The superb anthropological and archaeological National Museum contains excellent exhibits tracing the history of Peru’s ancient civilisations and provides an outstanding overview of the archaeological richness of the country. It is the city’s largest and the country’s most important museum and the chronological layout guides visitors easily through the complicated ancient history, highlighting the many conquering cultures and their achievements, from the art and history of the original inhabitants to the Inca Empire.

Museo de Oro del Peru (Gold Museum)

Housed in a fortress-like building are the safe-rooms crammed with treasures from the Inca civilisation and their predecessors. The massive collection of gleaming gold, ceremonial objects and jewellery compete for attention, and the famous golden Tumi, the symbol of Peru, has been exhibited around the world. The rest of the museum is just as interesting with thousands of exquisite tapestries, pre-Incan weapons and wooden staffs, masks, mummies, and clothing. There is also a vast display of antique weapons and uniforms, a reminder of Peru's violent past.
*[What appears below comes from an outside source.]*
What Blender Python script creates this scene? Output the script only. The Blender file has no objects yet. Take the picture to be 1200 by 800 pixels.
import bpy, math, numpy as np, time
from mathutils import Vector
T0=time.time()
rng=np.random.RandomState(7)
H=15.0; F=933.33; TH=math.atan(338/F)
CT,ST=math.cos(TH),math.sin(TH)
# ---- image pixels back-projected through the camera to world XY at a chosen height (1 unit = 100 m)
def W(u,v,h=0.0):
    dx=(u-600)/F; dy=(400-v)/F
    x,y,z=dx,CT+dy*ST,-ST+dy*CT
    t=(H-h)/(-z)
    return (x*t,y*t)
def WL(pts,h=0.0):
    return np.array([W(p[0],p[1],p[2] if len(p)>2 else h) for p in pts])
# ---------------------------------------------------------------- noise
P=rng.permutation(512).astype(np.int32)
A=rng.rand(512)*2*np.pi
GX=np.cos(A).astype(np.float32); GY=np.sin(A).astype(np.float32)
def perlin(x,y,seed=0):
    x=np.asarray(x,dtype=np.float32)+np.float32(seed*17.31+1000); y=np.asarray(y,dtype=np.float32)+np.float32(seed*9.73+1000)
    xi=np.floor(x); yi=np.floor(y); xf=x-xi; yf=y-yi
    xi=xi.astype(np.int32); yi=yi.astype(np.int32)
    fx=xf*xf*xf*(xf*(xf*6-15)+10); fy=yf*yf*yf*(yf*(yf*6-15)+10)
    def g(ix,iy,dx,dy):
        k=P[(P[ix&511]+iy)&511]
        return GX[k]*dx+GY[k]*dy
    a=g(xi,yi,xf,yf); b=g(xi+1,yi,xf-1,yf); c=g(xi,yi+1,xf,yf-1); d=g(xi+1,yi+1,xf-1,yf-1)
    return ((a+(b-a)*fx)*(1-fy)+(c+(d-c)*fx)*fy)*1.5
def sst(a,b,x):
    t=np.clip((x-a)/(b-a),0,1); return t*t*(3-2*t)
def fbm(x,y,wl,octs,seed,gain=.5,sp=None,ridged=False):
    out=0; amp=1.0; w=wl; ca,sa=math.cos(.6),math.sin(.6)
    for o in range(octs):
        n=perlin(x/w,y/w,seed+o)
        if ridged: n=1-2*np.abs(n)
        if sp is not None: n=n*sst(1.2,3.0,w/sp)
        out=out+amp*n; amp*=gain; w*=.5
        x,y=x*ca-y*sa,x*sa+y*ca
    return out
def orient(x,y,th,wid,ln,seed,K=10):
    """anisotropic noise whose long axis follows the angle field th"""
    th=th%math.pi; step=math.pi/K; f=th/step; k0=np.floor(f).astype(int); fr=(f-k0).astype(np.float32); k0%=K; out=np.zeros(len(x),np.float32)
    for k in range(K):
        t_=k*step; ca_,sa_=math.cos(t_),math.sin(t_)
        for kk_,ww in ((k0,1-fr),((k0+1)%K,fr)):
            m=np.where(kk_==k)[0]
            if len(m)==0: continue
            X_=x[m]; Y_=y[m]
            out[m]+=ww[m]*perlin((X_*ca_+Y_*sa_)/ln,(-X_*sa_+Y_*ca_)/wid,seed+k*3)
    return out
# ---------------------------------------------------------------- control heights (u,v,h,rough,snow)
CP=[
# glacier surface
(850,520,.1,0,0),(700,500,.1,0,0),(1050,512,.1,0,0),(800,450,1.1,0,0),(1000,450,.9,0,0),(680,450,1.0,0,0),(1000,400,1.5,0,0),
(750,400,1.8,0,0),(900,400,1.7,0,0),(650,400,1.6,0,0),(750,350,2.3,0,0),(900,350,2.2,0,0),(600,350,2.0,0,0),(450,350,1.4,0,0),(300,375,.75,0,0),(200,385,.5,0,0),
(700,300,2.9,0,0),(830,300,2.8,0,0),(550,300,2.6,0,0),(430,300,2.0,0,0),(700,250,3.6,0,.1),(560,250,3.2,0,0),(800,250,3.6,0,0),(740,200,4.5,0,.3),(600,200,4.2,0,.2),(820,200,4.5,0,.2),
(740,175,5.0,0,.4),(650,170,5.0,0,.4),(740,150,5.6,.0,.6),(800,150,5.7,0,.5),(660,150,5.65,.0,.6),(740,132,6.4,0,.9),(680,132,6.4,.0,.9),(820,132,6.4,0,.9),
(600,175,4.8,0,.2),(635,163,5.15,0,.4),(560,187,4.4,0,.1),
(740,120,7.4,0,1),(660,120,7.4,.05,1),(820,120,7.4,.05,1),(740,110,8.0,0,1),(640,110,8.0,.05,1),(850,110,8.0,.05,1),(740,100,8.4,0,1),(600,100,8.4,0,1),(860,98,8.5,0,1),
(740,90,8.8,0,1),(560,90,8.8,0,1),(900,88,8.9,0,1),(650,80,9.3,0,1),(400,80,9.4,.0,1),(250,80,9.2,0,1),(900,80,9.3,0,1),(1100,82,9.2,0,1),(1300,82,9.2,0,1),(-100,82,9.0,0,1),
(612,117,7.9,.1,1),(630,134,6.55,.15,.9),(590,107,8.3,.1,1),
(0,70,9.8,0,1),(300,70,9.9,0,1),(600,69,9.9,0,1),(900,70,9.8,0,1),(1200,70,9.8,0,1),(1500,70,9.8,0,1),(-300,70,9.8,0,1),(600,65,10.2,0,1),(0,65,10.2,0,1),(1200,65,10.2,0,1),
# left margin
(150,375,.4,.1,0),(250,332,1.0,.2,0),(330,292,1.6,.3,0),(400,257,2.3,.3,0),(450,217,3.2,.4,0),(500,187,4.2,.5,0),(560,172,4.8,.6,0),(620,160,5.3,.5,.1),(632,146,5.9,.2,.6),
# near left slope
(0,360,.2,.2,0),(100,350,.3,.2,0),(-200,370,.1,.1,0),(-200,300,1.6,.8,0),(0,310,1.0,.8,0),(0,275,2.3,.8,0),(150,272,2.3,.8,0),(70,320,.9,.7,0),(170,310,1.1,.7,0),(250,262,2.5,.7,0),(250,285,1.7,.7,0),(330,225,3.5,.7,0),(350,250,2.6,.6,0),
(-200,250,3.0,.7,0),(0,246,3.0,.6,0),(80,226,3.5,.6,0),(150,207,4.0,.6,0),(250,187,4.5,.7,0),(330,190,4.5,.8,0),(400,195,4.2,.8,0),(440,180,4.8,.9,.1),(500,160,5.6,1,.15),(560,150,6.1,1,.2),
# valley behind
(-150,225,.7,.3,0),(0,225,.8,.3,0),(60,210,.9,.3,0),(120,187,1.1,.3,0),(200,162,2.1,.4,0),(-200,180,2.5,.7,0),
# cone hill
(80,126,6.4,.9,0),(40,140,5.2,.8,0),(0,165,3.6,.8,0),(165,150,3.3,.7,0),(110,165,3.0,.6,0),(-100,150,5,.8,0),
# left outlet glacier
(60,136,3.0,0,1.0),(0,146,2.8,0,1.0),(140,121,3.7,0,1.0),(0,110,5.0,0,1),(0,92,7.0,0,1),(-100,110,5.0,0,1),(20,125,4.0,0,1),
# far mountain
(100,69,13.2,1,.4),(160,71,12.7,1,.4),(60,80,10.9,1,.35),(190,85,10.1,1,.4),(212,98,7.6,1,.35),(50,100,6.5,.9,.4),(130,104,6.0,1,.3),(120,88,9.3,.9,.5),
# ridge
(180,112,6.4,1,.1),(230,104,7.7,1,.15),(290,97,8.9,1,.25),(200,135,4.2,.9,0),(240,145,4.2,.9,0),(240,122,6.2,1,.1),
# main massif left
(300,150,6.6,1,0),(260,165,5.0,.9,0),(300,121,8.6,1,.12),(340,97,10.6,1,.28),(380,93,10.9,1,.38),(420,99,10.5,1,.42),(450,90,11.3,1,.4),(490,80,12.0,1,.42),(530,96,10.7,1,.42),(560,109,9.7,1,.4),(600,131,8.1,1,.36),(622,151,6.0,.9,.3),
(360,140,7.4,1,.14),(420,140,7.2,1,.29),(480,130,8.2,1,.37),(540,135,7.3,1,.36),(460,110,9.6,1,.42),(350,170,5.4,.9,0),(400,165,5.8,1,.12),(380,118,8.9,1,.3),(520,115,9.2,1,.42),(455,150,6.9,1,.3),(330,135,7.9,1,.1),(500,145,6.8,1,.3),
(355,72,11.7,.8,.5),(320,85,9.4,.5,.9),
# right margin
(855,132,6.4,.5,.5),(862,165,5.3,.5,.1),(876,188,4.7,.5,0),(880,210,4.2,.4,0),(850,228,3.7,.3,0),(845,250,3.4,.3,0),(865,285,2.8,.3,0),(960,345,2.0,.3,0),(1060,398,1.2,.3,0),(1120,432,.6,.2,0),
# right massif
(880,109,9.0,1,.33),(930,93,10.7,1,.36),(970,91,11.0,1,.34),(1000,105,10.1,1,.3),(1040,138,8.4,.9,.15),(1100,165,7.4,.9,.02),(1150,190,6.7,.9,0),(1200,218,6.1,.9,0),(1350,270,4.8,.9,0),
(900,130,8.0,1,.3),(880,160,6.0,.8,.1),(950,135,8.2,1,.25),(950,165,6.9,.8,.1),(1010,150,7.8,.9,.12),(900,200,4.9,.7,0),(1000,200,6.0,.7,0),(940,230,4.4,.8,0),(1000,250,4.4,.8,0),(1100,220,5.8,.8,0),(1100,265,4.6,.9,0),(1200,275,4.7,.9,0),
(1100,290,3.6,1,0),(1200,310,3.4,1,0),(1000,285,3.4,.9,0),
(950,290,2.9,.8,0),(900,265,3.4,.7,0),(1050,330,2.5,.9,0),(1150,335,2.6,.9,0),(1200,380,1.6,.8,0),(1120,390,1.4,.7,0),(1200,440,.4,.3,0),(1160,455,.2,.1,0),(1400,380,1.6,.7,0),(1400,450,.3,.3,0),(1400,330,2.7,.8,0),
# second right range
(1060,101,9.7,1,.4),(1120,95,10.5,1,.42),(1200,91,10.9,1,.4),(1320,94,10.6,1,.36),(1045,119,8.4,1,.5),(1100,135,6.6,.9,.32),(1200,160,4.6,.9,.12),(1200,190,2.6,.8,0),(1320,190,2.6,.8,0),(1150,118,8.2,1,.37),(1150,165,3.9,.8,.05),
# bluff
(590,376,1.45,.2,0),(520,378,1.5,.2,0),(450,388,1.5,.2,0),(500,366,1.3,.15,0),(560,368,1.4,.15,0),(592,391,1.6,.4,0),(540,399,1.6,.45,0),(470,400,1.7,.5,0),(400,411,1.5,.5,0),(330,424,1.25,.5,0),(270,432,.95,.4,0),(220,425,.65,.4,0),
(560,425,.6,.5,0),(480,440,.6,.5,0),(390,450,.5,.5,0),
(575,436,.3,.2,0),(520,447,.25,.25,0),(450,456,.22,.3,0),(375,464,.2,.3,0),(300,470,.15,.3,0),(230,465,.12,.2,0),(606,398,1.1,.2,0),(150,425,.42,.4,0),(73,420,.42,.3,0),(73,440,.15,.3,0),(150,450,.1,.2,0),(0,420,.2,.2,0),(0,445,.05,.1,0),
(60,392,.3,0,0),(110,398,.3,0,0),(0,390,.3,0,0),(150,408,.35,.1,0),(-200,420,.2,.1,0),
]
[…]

Museo Rafael Larco Herrera

The 18th century colonial-style museum houses the largest and most impressive ceramic collection in the world, with about 55,000 pre-Colombian clay pots on display. The collection concentrates on the refined ceramics of the Moche Dynasty, the people who lived along the northern coast of Peru between 200 and 700 AD. The Moche culture is recognized as accomplishing one of the greatest imaginative languages of ancient Peru through the use of creative pottery, providing clues to all aspects of their civilization without the use of the written word. One can learn about their religion, agriculture, transport, dance and music through their ceramic designs and shapes. The Moche are also renowned for their fascinating erotic pottery and the famous collection is on display in the separate ‘Erotic Hall’, depicting sexual practices of several Peruvian cultures in a lifelike, explicit and often humorous way.

Church of San Francisco


The most spectacular of Lima's colonial churches, San Francisco is a striking white and yellow building with twin towers and a stone façade. It was one of the few buildings to survive the devastation of the 1746 earthquake and is famous for its underground catacombs that contain the bones and skulls of an estimated 70,000 people. The interior of the church has arches and columns decorated with beautiful mosaic tiles and an exquisitely carved Moorish-style wooden ceiling above the staircase leading to the cloisters. The church also contains a superb 17th century library with thousands of antique texts and a room containing painted masterpieces by Reubens, Van Dyck and Jordaens.